19. yüzyıl sonlarından itibaren osmanlı devleti ve mısır’da siyasi ve sosyal hak taleplerinde bulunan kadın hareketleri ortaya çıkmaya başlamıştır. muhammed abduh’un mısır’da öncülüğünü yaptığı modernist reform hareketi i̇slam’da kadın erkek eşitliği, toplumsal cinsiyet rollerinin yeninden tanımlanması, çok eşlilik ve kadının boşanma hakkı gibi fıkhi konularda geleneksel anlayıştan farklı içtihatların ortaya çıkmasına zemin hazırlamıştır. mısırlı yazar kasım emin’in 1899’da muhammed abduh ile ortak yazdıkları söylenen taḥrîrü’l-merʾe(kadının özgürlüğü) ve 1900 tarihli el-merʾetü’l-cedîde (yeni kadın) eserleri i̇slam dünyasındaki ilk feminist metinler olarak kabul edilebilir. emin, taḥrîrü’l-merʾe eserinde müslüman kadınların sanat, ticaret ve ilimle uğraşmasının önünde hiçbir engel bulunmadığını öne sürmüş, çok eşliliğe karşı çıkmış, kadının boşanma konusunda erkeklerle aynı hakka sahip olması gerektiğini söylemiş ve peçenin kaldırılmasını savunmuştur.

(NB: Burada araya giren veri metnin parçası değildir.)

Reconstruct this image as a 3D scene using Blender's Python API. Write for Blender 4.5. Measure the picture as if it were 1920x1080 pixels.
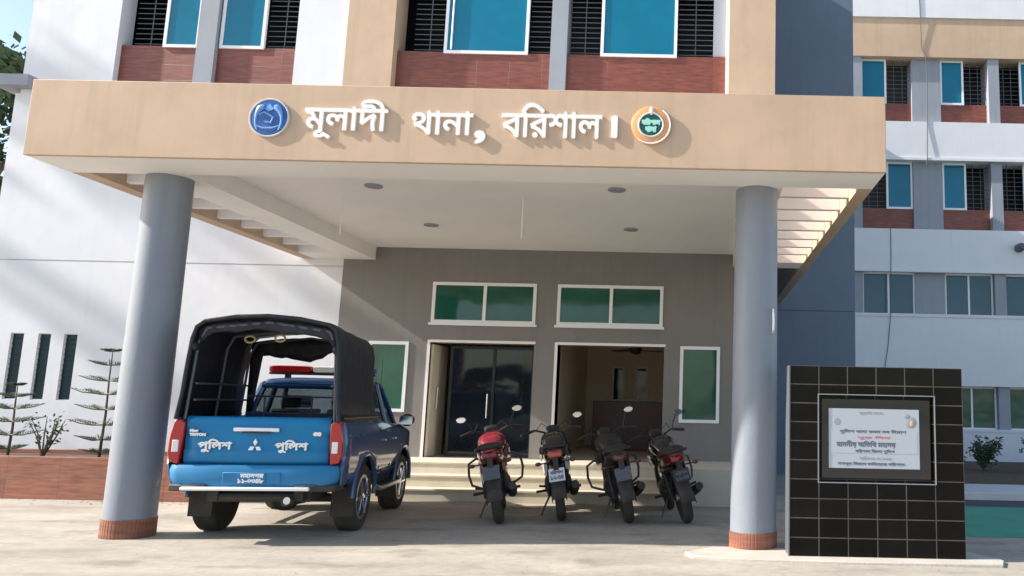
import bpy, bmesh, math, random
from mathutils import Vector, Matrix, noise
R = math.radians
PI = math.pi
random.seed(7)
SC = bpy.context.scene
COL = SC.collection
for o in list(bpy.data.objects): bpy.data.objects.remove(o)

# ------------------------------------------------------------------ camera
cd = bpy.data.cameras.new('camera'); cam = bpy.data.objects.new('camera', cd); COL.objects.link(cam); SC.camera = cam
th = math.atan(220/1500); rho = .021
fw = Vector((0, math.cos(th), math.sin(th))); u0 = Vector((0, -math.sin(th), math.cos(th))); r0 = Vector((1, 0, 0))
Rv = math.cos(rho)*r0 + math.sin(rho)*u0; Uv = -math.sin(rho)*r0 + math.cos(rho)*u0
M = Matrix((Rv, Uv, -fw)).transposed().to_4x4(); M.translation = Vector((0, 0, 1.5))
cam.matrix_world = M
cd.sensor_width = 36; cd.lens = 28.125; cd.shift_x = -352.6/1920; cd.clip_start = .05; cd.clip_end = 1500

# ------------------------------------------------------------------ light
SUN = Vector((1, .15, -.63)).normalized()
elev = math.asin(-SUN.z); to_sun = -SUN
w = bpy.data.worlds.new('World'); SC.world = w; w.use_nodes = True
nt = w.node_tree; sky = nt.nodes.new('ShaderNodeTexSky'); sky.sky_type = 'NISHITA'; sky.sun_disc = False
sky.sun_elevation = elev; sky.sun_rotation = math.atan2(to_sun.x, to_sun.y)
sky.dust_density = 1.4; sky.air_density = 1.0; sky.ozone_density = 1.0
nt.links.new(sky.outputs[0], nt.nodes['Background'].inputs[0]); nt.nodes['Background'].inputs[1].default_value = .145
sl = bpy.data.lights.new('sun', 'SUN'); sl.energy = 5; sl.angle = R(.8); sl.color = (1, .94, .85)
so = bpy.data.objects.new('sun', sl); COL.objects.link(so); so.rotation_euler = SUN.to_track_quat('-Z', 'Y').to_euler()
SC.view_settings.view_transform = 'Standard'; SC.view_settings.look = 'None'; SC.view_settings.gamma = 1
SC.view_settings.exposure = .86
SC.cycles.max_bounces = 10; SC.cycles.diffuse_bounces = 6; SC.cycles.glossy_bounces = 4
SC.cycles.transmission_bounces = 8; SC.cycles.transparent_max_bounces = 12

# ------------------------------------------------------------------ materials
MATS = {}
def mat(name, col, rough=.6, metal=0, var=0, scale=3, bump=0, bscale=40, spec=.5, coat=0, trans=0, emis=None, stretch=None, ior=1.45, grime=0, alpha=None):
    m = bpy.data.materials.new(name); m.use_nodes = True; n = m.node_tree.nodes; l = m.node_tree.links
    b = n['Principled BSDF']; b.inputs['Base Color'].default_value = (*col, 1); b.inputs['Roughness'].default_value = rough
    b.inputs['Metallic'].default_value = metal; b.inputs['Specular IOR Level'].default_value = spec; b.inputs['Coat Weight'].default_value = coat
    b.inputs['Coat Roughness'].default_value = .05; b.inputs['Transmission Weight'].default_value = trans; b.inputs['IOR'].default_value = ior
    if emis: b.inputs['Emission Color'].default_value = (*emis[0], 1); b.inputs['Emission Strength'].default_value = emis[1]
    if var or bump or grime:
        g = n.new('ShaderNodeNewGeometry'); mp = n.new('ShaderNodeMapping'); l.new(g.outputs['Position'], mp.inputs[0])
        if stretch: mp.inputs['Scale'].default_value = stretch
    if var or grime:
        a = n.new('ShaderNodeTexNoise'); a.inputs['Scale'].default_value = scale; a.inputs['Detail'].default_value = 8; a.inputs['Roughness'].default_value = .65
        l.new(mp.outputs[0], a.inputs[0])
        r = n.new('ShaderNodeValToRGB'); r.color_ramp.elements[0].position = .3; r.color_ramp.elements[1].position = .7
        r.color_ramp.elements[0].color = (*[c*(1-var) for c in col], 1); r.color_ramp.elements[1].color = (*[min(1, c*(1+var)) for c in col], 1)
        l.new(a.outputs[0], r.inputs[0]); out = r.outputs[0]
        if grime:   # rain streaks / dirt with a shape of their own
            mp2 = n.new('ShaderNodeMapping'); l.new(g.outputs['Position'], mp2.inputs[0]); mp2.inputs['Scale'].default_value = (5, 5, .35)
            s = n.new('ShaderNodeTexNoise'); s.inputs['Scale'].default_value = 1.6; s.inputs['Detail'].default_value = 6; l.new(mp2.outputs[0], s.inputs[0])
            r2 = n.new('ShaderNodeValToRGB'); r2.color_ramp.elements[0].position = .5; r2.color_ramp.elements[1].position = .8; l.new(s.outputs[0], r2.inputs[0])
            mx = n.new('ShaderNodeMix'); mx.data_type = 'RGBA'; mx.inputs[7].default_value = (*[c*(1-grime) for c in col], 1)
            l.new(r2.outputs[0], mx.inputs[0]); l.new(out, mx.inputs[6]); out = mx.outputs[2]
        l.new(out, b.inputs['Base Color'])
    if bump:
        a2 = n.new('ShaderNodeTexNoise'); a2.inputs['Scale'].default_value = bscale; a2.inputs['Detail'].default_value = 4; l.new(mp.outputs[0], a2.inputs[0])
        bp = n.new('ShaderNodeBump'); bp.inputs['Strength'].default_value = bump; bp.inputs['Distance'].default_value = .02
        l.new(a2.outputs[0], bp.inputs['Height']); l.new(bp.outputs[0], b.inputs['Normal'])
    MATS[name] = m; return m

mat('beige', (.54, .39, .27), .75, var=.09, scale=1.6, bump=.06, bscale=45, grime=.12)
mat('white', (.71, .72, .745), .7, var=.03, scale=1.2, bump=.5, bscale=1.4, grime=.04)
mat('soffit', (.86, .83, .79), .6, var=.035, scale=1.1, bump=.05, bscale=30)
mat('grey', (.215, .20, .19), .65, var=.06, scale=1.5, bump=.12, bscale=60, grime=.1)
mat('greylight', (.30, .32, .36), .65, var=.05, scale=2, bump=.1, bscale=60, grime=.12)
mat('column', (.225, .25, .29), .42, var=.05, scale=2.5, bump=.12, bscale=35, grime=.12)
mat('bluegrey', (.145, .185, .24), .6, var=.06, scale=1.5, bump=.1, grime=.08)
mat('frame', (.82, .83, .84), .4)
mat('teal', (.004, .155, .25), .04, spec=.6, var=.12, scale=.8)
mat('greenglass', (.008, .085, .06), .05, spec=.7, var=.25, scale=1.2)
mat('bluedark', (.008, .065, .105), .05, spec=.8)
mat('dark', (.012, .014, .018), .5)
mat('grille', (.10, .11, .12), .5)
mat('slit', (.006, .035, .045), .35, spec=.25)
mat('darkglass', (.010, .014, .02), .06, spec=.6, var=.3, scale=1)
mat('tan', (.80, .68, .53), .7, var=.05)
mat('maroon', (.10, .025, .025), .35, var=.15)
mat('steel', (.6, .6, .62), .25, metal=1)
mat('chrome', (.85, .86, .88), .12, metal=1)
mat('chromewhite', (.85, .86, .88), .3, coat=.5)
mat('tyre', (.018, .018, .02), .75, bump=.4, bscale=60)
mat('rim', (.38, .39, .41), .3, metal=.9)
mat('black', (.012, .012, .014), .4)
mat('blackgloss', (.01, .01, .013), .15, coat=.6)
mat('rubber', (.02, .02, .022), .7)
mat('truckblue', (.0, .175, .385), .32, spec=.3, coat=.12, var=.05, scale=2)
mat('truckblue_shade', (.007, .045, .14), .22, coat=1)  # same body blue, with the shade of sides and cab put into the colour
mat('tarp', (.018, .018, .026), .55, var=.35, scale=6, bump=.8, bscale=7)
mat('redlamp', (.38, .006, .01), .15, coat=.8)
mat('whitelamp', (.75, .73, .7), .2, coat=.8)
mat('amber', (.10, .035, .02), .25)
mat('bluelamp', (.02, .1, .5), .2, coat=.8)
mat('letter', (.82, .81, .79), .45)
mat('gold', (.70, .35, .15), .35, var=.1)
mat('signblue', (.012, .08, .31), .3, coat=.4, var=.35, scale=14)
mat('signlight', (.16, .34, .66), .35)
mat('signgreen', (.01, .09, .06), .3, coat=.4)
mat('mint', (.35, .7, .6), .4)
mat('bikelamp', (.20, .005, .01), .2, coat=.5)
mat('red_paint', (.21, .006, .022), .2, coat=.9, var=.1)
mat('maroon_paint', (.09, .012, .016), .3, coat=.6)
mat('silver_paint', (.55, .55, .55), .35, coat=.4)
mat('orange_lens', (.5, .07, .03), .2, coat=.6)
mat('seat', (.02, .02, .022), .6, bump=.3)
mat('engine', (.10, .10, .105), .45, metal=.6)
mat('plate', (.62, .63, .65), .5)
mat('plategrey', (.25, .27, .30), .5)
mat('platedark', (.09, .095, .11), .5)
mat('darkgreen', (.02, .05, .025), .6)
mat('bark', (.10, .075, .05), .9, bump=.5)
mat('needle', (.13, .155, .105), .7, var=.3, scale=20)
mat('leaf', (.04, .075, .028), .6, var=.45, scale=4)
mat('leaf2', (.07, .12, .04), .6, var=.4, scale=9)
mat('soil', (.10, .075, .05), .95, var=.4, scale=8, bump=.6, bscale=20)
mat('apron', (.50, .46, .40), .85, var=.12, scale=2, bump=.3)
mat('curb', (.55, .55, .55), .8, var=.1, bump=.2)
mat('court', (.055, .30, .20), .8, var=.12, scale=1.5)
mat('drain', (.05, .06, .08), .8)
mat('step', (.66, .60, .49), .5, var=.06, scale=3, grime=.12)
mat('inkdark', (.10, .12, .16), .6)
mat('inkgrey', (.28, .31, .36), .6)
mat('inkred', (.45, .12, .15), .6)
mat('panelgrey', (.40, .44, .48), .4)
mat('glowgreen', (.2, .6, .35), .4)

def tile_mat(name, axis_u, axis_v, off, size, col, grout, gw, rough=.15, var=.3, streak=None, coat=.4, bump=.4, half=0):
    """rectangular tiles on the surface spanned by two world axes; grout lines are part of the surface pattern"""
    m = bpy.data.materials.new(name); m.use_nodes = True; n = m.node_tree.nodes; l = m.node_tree.links; b = n['Principled BSDF']
    g = n.new('ShaderNodeNewGeometry'); sp = n.new('ShaderNodeSeparateXYZ'); l.new(g.outputs['Position'], sp.inputs[0])
    cb = n.new('ShaderNodeCombineXYZ'); l.new(sp.outputs[axis_u], cb.inputs[0]); l.new(sp.outputs[axis_v], cb.inputs[1])
    mp = n.new('ShaderNodeMapping'); mp.inputs['Location'].default_value = (-off[0], -off[1], 0); l.new(cb.outputs[0], mp.inputs[0])
    br = n.new('ShaderNodeTexBrick'); br.offset = half; br.squash = 1; l.new(mp.outputs[0], br.inputs[0])
    br.inputs['Scale'].default_value = 1; br.inputs['Brick Width'].default_value = size[0]; br.inputs['Row Height'].default_value = size[1]
    br.inputs['Mortar Size'].default_value = gw; br.inputs['Mortar Smooth'].default_value = .1; br.inputs['Bias'].default_value = 0
    br.inputs['Color1'].default_value = (*[c*(1-var) for c in col], 1); br.inputs['Color2'].default_value = (*[c*(1+var) for c in col], 1); br.inputs['Mortar'].default_value = (*grout, 1)
    out = br.outputs[0]
    ns = n.new('ShaderNodeTexNoise'); ns.inputs['Detail'].default_value = 6; ns.inputs['Scale'].default_value = 3
    m3 = n.new('ShaderNodeMapping'); l.new(g.outputs['Position'], m3.inputs[0]); m3.inputs['Scale'].default_value = streak or (1, 1, 1); l.new(m3.outputs[0], ns.inputs[0])
    r = n.new('ShaderNodeValToRGB'); r.color_ramp.elements[0].position = .3; r.color_ramp.elements[1].position = .75
    r.color_ramp.elements[0].color = (.62, .62, .62, 1); r.color_ramp.elements[1].color = (1.3, 1.25, 1.2, 1); l.new(ns.outputs[0], r.inputs[0])
    mx = n.new('ShaderNodeMix'); mx.data_type = 'RGBA'; mx.blend_type = 'MULTIPLY'; mx.inputs[0].default_value = 1
    l.new(out, mx.inputs[6]); l.new(r.outputs[0], mx.inputs[7]); l.new(mx.outputs[2], b.inputs['Base Color'])
    b.inputs['Roughness'].default_value = rough; b.inputs['Coat Weight'].default_value = coat
    bp = n.new('ShaderNodeBump'); bp.inputs['Strength'].default_value = bump; bp.inputs['Distance'].default_value = .004; bp.invert = True
    l.new(br.outputs['Fac'], bp.inputs['Height']); l.new(bp.outputs[0], b.inputs['Normal'])
    MATS[name] = m; return m
tile_mat('blacktile', 'X', 'Z', (.95, .02), (.295, .191), (.006, .0055, .005), (.10, .09, .085), .005, .16, .4, coat=0)
MATS['blacktile'].node_tree.nodes['Principled BSDF'].inputs['Specular IOR Level'].default_value = .15
tile_mat('redtile', 'X', 'Z', (0, .0), (.6, .3), (.215, .062, .038), (.12, .05, .035), .003, .45, .12, streak=(1.2, 1, 9), coat=.1)
tile_mat('planttile', 'X', 'Z', (0, 0), (.75, .295), (.30, .115, .07), (.13, .06, .04), .003, .6, .15, streak=(1.2, 1, 10), coat=0)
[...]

i̇slami feminizm bir söylem olarak 1990’lı yıllarda ortaya çıkmıştır. kavram olarak ilk defa i̇ran’da shehla sherkat tarafından kurulan zanan isimli kadın dergisinde kullanılmaya başlanmış ve 1990’lardan itibaren yaygınlık kazanmaya başlamıştır. yine aynı dönemde i̇slami feminist söylem etrafında şekillenen sivil topum örgütleri ortaya çıkmaya başlamıştır. 1988 yılında malezya’da avukat, akademisyen ve gazeteci bir grup kadın tarafından kurulan sisters in islam topluluğu kadınların i̇slam hukuku altında karşı karşıya kaldığı adaletsizliklere çözüm bulmayı hedeflemiştir. grup bir süre sonra yalnızca yasal alanda yapılan mücadelenin yetersiz olacağı düşüncesinden hareketle kadınların eğitim, din ve hukuk gibi alanlardaki sorunlarına çözüm bulmak ve toplumsal cinsiyet eşitliğini sağlamak amacıyla amina wadud öncülüğünde kuran’ı feminist hermenötik çerçevesinde yorumlamaya başlamıştır.

2005, 2006, 2008 ve 2010 yıllarında düzenlenen uluslararası i̇slamcı feminizm kongreleri farklı ülkelerdeki aktif i̇slami feminist hareketlerin ortak bir amaç belirlemesine önemli katkılarda bulunmuştur. kongrelerin sonuç bildirilerinde i̇slamcı feminizmin egemen cinsiyetçi i̇slam yorumlarına alternatif olarak ortaya çıktığı, kuran’ın erkek egemenliğini meşru görmediği, modern çağın gereklerine uygun içtihatlara ihtiyaç olduğu ve bazı i̇slam ülkelerinde görülen uygulamaların allah’ın hükmü değil geleneksel ataerkil sistemin dayatmaları olduğu vurgulanmıştır. 2009 yılında ise kuala lumpur’da 47 farklı ülkeden 250’den fazla müslüman kadın aktivistin bir araya gelmesiyle musawah hareketi kurulmuştur. kendisini küresel bir hareket olarak tanımlayan musawah, temel misyonunu müslüman kadınlar için aile içinde eşitlik ve adaleti sağlamak ve müslüman kadınların hem kamusal hem de özel alandaki haklarını savunmak olarak tanımlamaktadır. bu çerçevede ortaya çıkan feminist sivil toplum örgütleri faaliyet gösterdikleri ülkelerde zaman içinde önemli bir sivil aktör konumuna yükselmiştir.